The British joined the lucrative trade in Africans in 1562 after a British pirate John Hawkins (1532-1595) hijacked and plundered a Portuguese ship as it was taking Africans to sell in Brazil. Hawkins the British pirate kidnapped 300 Africans from the Portuguese and transported them to the Caribbean where he sold them to the Spanish colonizers in Santo Domingo (Dominican Republic.) His criminal venture was so profitable that the British monarch Elizabeth (1533 – 1603) decided to go into business with him. In 1564 Elizabeth became partners with Hawkins in his piracy by giving him command of her ship, the 700 ton “Jesus of Lubeck” and the 300 ton Minion. Together with 3 other ships the Swallow, the Tiger and the Salomon owned by other investors Hawkins set sail on his voyage of piracy with royal approval on October 18, 1564. On this voyage the pirates led by Hawkins and his cousin Francis Drake captured hundreds of Africans resulting from their piracy of Portuguese slave ships. They sold the Africans to Spanish settlers and returned to England to share the spoils with their investors which included the British monarch Elizabeth. Other British pirates joined Hawkins and Drake including Walter Raleigh and Martin Frobisher. These unconscionable criminals who traded in human beings were celebrated in Britain. The British eventually became the largest traders in Africans and at one point monopolized the trade.

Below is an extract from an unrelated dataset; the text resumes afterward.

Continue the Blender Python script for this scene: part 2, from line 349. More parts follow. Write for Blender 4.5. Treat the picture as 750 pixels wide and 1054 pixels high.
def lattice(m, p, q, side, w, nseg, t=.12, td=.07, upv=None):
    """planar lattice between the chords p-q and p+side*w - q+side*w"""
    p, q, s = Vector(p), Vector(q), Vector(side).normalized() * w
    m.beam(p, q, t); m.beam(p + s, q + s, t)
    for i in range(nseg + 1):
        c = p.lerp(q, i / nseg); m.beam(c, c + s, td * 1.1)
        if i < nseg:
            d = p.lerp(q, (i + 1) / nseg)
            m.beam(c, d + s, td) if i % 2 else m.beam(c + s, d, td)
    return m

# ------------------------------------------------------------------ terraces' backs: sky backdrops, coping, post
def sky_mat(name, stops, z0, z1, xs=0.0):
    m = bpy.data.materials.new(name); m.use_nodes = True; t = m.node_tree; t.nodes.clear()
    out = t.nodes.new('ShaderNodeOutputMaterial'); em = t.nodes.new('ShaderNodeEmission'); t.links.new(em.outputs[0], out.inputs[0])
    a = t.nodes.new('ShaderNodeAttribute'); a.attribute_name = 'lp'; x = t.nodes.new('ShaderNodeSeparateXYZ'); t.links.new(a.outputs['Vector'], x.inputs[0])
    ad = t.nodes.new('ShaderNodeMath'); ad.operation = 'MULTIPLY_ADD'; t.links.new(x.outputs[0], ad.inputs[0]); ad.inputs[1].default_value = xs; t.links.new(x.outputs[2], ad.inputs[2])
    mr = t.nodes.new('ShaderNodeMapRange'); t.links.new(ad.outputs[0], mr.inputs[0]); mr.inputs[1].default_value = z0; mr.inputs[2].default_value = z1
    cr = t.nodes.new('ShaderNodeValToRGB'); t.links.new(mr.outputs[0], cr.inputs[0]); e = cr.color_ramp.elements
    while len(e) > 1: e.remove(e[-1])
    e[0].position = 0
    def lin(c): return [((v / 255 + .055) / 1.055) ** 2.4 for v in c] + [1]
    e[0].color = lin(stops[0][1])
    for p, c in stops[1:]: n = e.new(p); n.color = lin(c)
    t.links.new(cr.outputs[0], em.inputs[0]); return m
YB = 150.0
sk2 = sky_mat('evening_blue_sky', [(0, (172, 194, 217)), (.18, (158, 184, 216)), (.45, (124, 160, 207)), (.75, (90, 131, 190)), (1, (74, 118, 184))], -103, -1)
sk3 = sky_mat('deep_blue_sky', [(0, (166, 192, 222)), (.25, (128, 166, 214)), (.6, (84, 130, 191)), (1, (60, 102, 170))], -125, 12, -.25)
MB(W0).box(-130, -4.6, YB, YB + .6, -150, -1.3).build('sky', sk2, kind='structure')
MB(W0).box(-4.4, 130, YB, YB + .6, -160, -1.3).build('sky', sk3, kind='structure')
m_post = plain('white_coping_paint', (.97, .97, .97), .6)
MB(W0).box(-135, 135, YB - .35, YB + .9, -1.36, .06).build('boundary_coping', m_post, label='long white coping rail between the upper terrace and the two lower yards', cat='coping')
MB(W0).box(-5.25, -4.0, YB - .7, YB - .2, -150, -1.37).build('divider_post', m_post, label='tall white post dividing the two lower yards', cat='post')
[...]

In 1833 the British parliament passed the Emancipation Act which would set enslaved Africans free on August 1, 1834. When Africans realised on August 1, 1834 that they had to serve a further 6 years until 1840 in a system (apprenticeship) that was slavery in all but name there were protests (documented) in British Guiana, Trinidad and Jamaica and elsewhere. The result of the protests was that the “apprenticeship” system was abandoned in 1838 two years before it was supposed to end. Many Africans were brutalized, maimed and killed during those 4 years of protests against the “apprenticeship” system. Gaining eventual freedom from chattel slavery on August 1, 1838 was the result of Africans uprising and protesting against the system, it was not automatically granted to our ancestors. In 2014 as we commemorate 176/180 years since Emancipation we continue to protest the racial profiling that is a result of a centuries old White supremacist culture.